Entries taken from a collection:
....

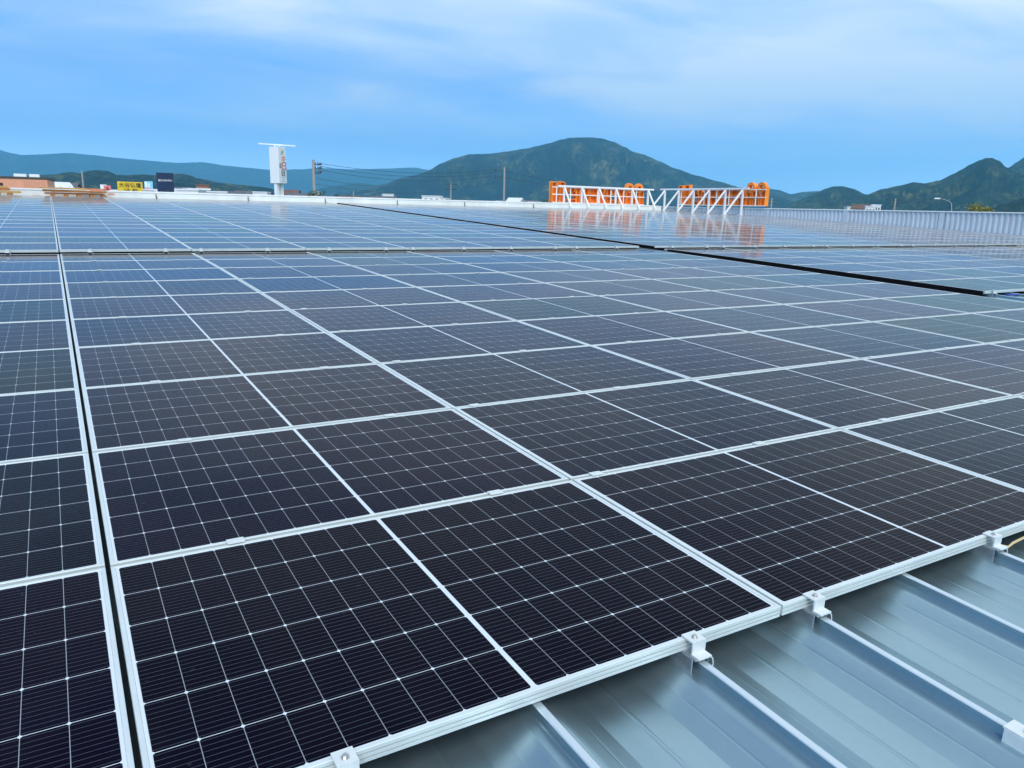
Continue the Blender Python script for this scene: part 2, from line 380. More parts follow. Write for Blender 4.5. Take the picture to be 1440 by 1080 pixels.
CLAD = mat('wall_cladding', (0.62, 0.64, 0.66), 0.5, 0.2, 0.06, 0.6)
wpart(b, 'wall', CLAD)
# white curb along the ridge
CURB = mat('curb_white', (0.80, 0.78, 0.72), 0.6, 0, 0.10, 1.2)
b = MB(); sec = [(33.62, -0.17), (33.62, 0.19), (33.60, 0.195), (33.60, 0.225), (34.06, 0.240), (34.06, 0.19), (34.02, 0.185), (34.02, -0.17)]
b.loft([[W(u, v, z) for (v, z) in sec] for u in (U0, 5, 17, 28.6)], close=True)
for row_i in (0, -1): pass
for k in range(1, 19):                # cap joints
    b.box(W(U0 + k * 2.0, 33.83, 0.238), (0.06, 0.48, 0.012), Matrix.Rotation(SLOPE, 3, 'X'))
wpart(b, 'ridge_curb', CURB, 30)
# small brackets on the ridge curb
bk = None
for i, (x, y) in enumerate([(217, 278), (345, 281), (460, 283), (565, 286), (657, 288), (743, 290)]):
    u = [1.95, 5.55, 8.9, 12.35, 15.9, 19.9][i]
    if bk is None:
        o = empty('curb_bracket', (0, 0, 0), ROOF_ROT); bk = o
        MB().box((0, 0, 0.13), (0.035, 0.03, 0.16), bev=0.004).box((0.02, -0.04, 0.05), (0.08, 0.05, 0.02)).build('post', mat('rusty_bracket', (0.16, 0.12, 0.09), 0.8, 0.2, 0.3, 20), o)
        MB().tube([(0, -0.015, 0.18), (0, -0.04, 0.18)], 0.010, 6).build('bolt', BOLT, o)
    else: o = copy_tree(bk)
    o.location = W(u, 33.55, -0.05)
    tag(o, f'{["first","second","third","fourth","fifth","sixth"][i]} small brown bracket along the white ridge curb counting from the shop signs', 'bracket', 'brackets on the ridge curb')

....

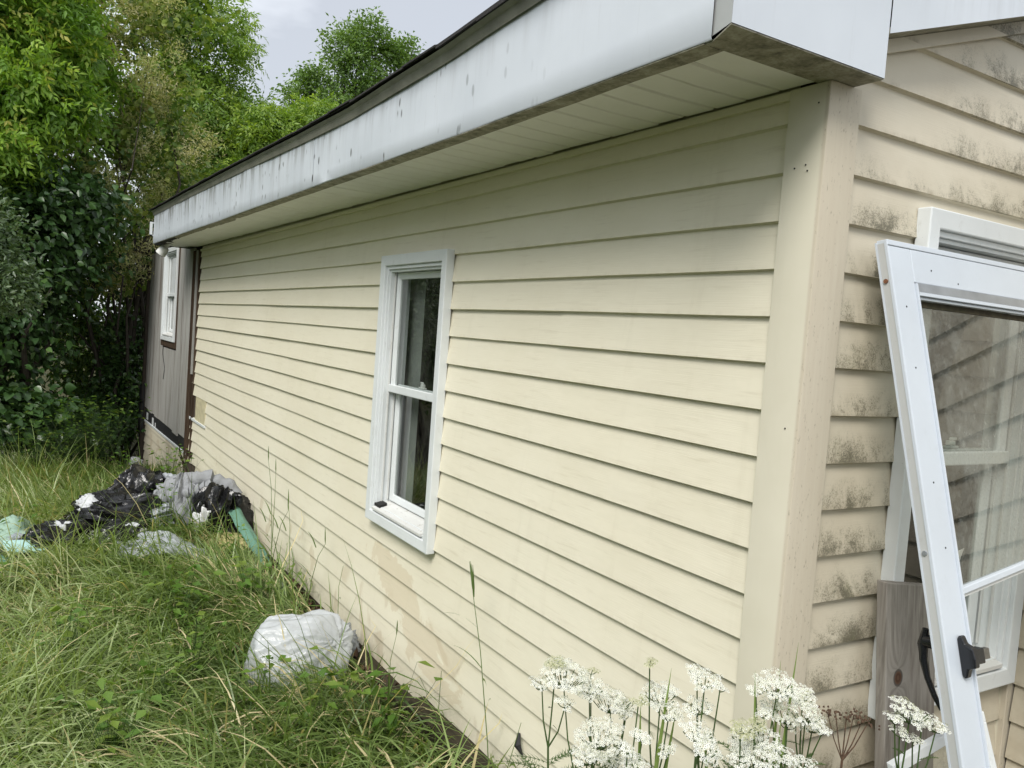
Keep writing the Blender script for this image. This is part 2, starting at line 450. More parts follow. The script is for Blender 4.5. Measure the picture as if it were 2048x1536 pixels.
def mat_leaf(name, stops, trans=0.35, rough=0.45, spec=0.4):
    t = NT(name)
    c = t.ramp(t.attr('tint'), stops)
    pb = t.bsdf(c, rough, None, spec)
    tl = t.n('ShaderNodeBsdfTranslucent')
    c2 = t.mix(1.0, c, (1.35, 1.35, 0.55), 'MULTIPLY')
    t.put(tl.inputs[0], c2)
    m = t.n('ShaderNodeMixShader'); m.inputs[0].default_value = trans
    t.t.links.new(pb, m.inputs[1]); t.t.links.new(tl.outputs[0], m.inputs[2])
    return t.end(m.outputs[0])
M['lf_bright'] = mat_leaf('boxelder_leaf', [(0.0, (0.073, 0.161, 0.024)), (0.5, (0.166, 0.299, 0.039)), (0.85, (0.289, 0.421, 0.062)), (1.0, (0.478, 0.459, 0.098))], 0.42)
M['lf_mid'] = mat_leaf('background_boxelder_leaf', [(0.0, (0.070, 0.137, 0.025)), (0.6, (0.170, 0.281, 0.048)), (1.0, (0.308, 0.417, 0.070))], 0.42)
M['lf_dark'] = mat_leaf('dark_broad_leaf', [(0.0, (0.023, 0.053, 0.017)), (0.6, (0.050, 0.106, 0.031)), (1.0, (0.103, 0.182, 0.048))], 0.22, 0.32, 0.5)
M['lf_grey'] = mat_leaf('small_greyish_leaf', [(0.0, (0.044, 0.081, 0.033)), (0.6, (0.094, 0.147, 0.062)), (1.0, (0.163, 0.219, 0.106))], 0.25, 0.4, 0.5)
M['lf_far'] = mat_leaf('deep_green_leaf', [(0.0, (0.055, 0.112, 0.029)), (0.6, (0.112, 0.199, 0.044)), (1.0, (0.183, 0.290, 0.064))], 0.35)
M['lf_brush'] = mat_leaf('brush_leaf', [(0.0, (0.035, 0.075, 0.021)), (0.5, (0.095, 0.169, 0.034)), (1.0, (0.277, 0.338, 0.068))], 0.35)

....

- _The task_:
Begin with the line containing "Keep writing the" and end with the line containing "0.338, 0.068))], 0.35)"; repeat every line from start to finish exactly, and nothing outside them.

- _The answer_:
Keep writing the Blender script for this image. This is part 2, starting at line 450. More parts follow. The script is for Blender 4.5. Measure the picture as if it were 2048x1536 pixels.
def mat_leaf(name, stops, trans=0.35, rough=0.45, spec=0.4):
    t = NT(name)
    c = t.ramp(t.attr('tint'), stops)
    pb = t.bsdf(c, rough, None, spec)
    tl = t.n('ShaderNodeBsdfTranslucent')
    c2 = t.mix(1.0, c, (1.35, 1.35, 0.55), 'MULTIPLY')
    t.put(tl.inputs[0], c2)
    m = t.n('ShaderNodeMixShader'); m.inputs[0].default_value = trans
    t.t.links.new(pb, m.inputs[1]); t.t.links.new(tl.outputs[0], m.inputs[2])
    return t.end(m.outputs[0])
M['lf_bright'] = mat_leaf('boxelder_leaf', [(0.0, (0.073, 0.161, 0.024)), (0.5, (0.166, 0.299, 0.039)), (0.85, (0.289, 0.421, 0.062)), (1.0, (0.478, 0.459, 0.098))], 0.42)
M['lf_mid'] = mat_leaf('background_boxelder_leaf', [(0.0, (0.070, 0.137, 0.025)), (0.6, (0.170, 0.281, 0.048)), (1.0, (0.308, 0.417, 0.070))], 0.42)
M['lf_dark'] = mat_leaf('dark_broad_leaf', [(0.0, (0.023, 0.053, 0.017)), (0.6, (0.050, 0.106, 0.031)), (1.0, (0.103, 0.182, 0.048))], 0.22, 0.32, 0.5)
M['lf_grey'] = mat_leaf('small_greyish_leaf', [(0.0, (0.044, 0.081, 0.033)), (0.6, (0.094, 0.147, 0.062)), (1.0, (0.163, 0.219, 0.106))], 0.25, 0.4, 0.5)
M['lf_far'] = mat_leaf('deep_green_leaf', [(0.0, (0.055, 0.112, 0.029)), (0.6, (0.112, 0.199, 0.044)), (1.0, (0.183, 0.290, 0.064))], 0.35)
M['lf_brush'] = mat_leaf('brush_leaf', [(0.0, (0.035, 0.075, 0.021)), (0.5, (0.095, 0.169, 0.034)), (1.0, (0.277, 0.338, 0.068))], 0.35)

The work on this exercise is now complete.